Q:  How do you overcome the mental difficulties that the Japan players may have?
   I have some ideas. Making a motivation video is one of them, and I am also trying to stimulate our players when we talk. This time, I asked all our players and staff members to write about their determination to succeed at the World Cup on a Japan flag, which I call the "Mental Contract," and we raise that flag at our training sessions and at games.

Q: To work on the team’s mental strength, you were trying to remove any fears from your players in the friendly against Brazil recently. How did that work?
   I think it worked well. Our players showed that in their game and I think we overcame our mental disadvantages. We had an even game against Brazil for the first 12 to 13 minutes in the first half, although we lost physically in the second half, probably because we had had tough training sessions before that game over the week. Our players played hard with courage.
   Having played a good game against Brazil, that can bring us hope, expectation and self-confidence. That is one of the pluses from that game. But if the players get too content and start to feel “we did well,” then that will affect them negatively. We shouldn’t get too satisfied with ourselves at this stage.

Q: You called up former Japan striker Kazu for your World Cup squad. What do you expect from him?
   I am hoping he can bring us scoring decisiveness, attacking ability and leadership, all of which have been missing from our game. I said earlier that he is the only one who can respond to a challenge like this, and he has convinced me that “only Kazu can do it” by learning quickly at every training session.
   Physically it might not be so easy as it gets closer to the end of the long J. League season. However, you shouldn't forget that you can make substitutions when you want in futsal.

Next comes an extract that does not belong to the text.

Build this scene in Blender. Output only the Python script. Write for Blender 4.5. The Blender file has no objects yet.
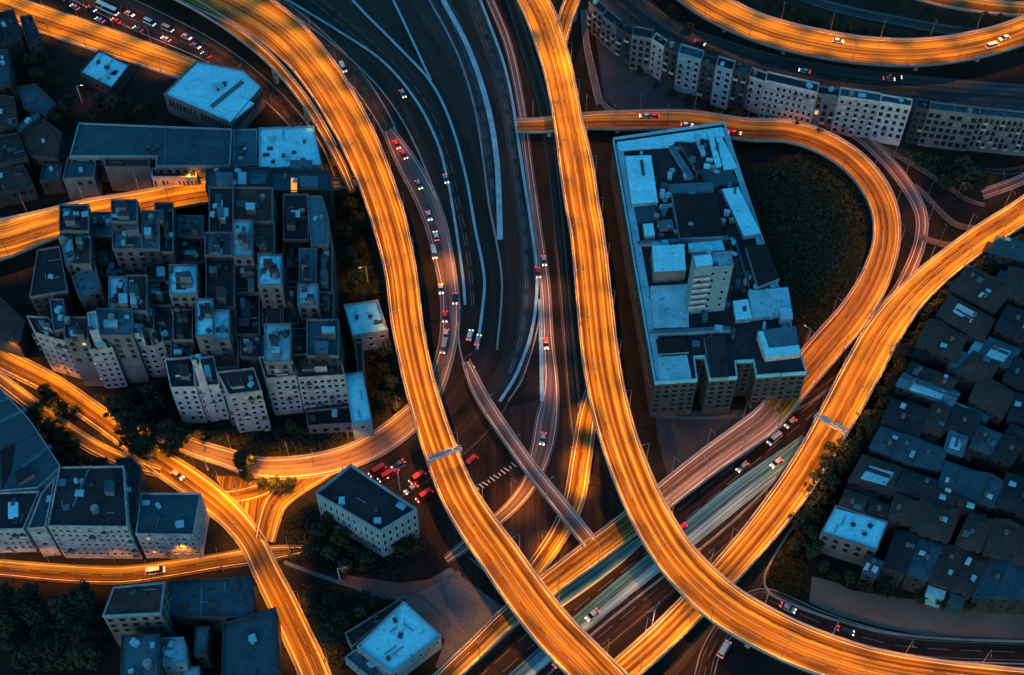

On top of that, Kazu is such an intelligent player. So, I am not worried at all. The more he plays the better he gets.

Q:What do you think of your opponents at the World Cup: Brazil, Portugal and Libya?
    I must say that the draw has made our challenge harder. However, we want to get through the group stage, which Japanese futsal hasn’t done before. After that, we’d like to go beyond and reach high a stage as possible. It is challenging for us as we have to get past Brazil and Portugal. But we have worked hard with our players to achieve this objective, and I have a faith in our players that we can do it.
    There is no easy game, that’s obvious. Brazil are as strong as Spain in the world, but the key won’t be there; it will be down to Portugal and Libya, and particularly how each country plays against Libya.
    Libya have strengthened their side under a good Spanish coach in the last two and a half years, and they play modern futsal, which is similar to our style to some extent.
    Our group knows what they have to do tactically and technically. We need the physical side to show that in the games, but I feel that we have already achieved a high standard tactically and technically.

Q: Futsal Japan have been drawing big attention from the public recently. What do you think about that?
    This is certainly a good opportunity for those who haven’t seen a futsal game to get to know that futsal is a fast and attractive game. At the same time, I am hoping that this will give people a chance to look at players’ development in advanced football countries. That is, in Brazil and Spain, where children play futsal and choose to play football or continue playing futsal when they get older. If Japanese people can get to know such a situation and do likewise, I am hoping the situation here in developing younger players in particular will change.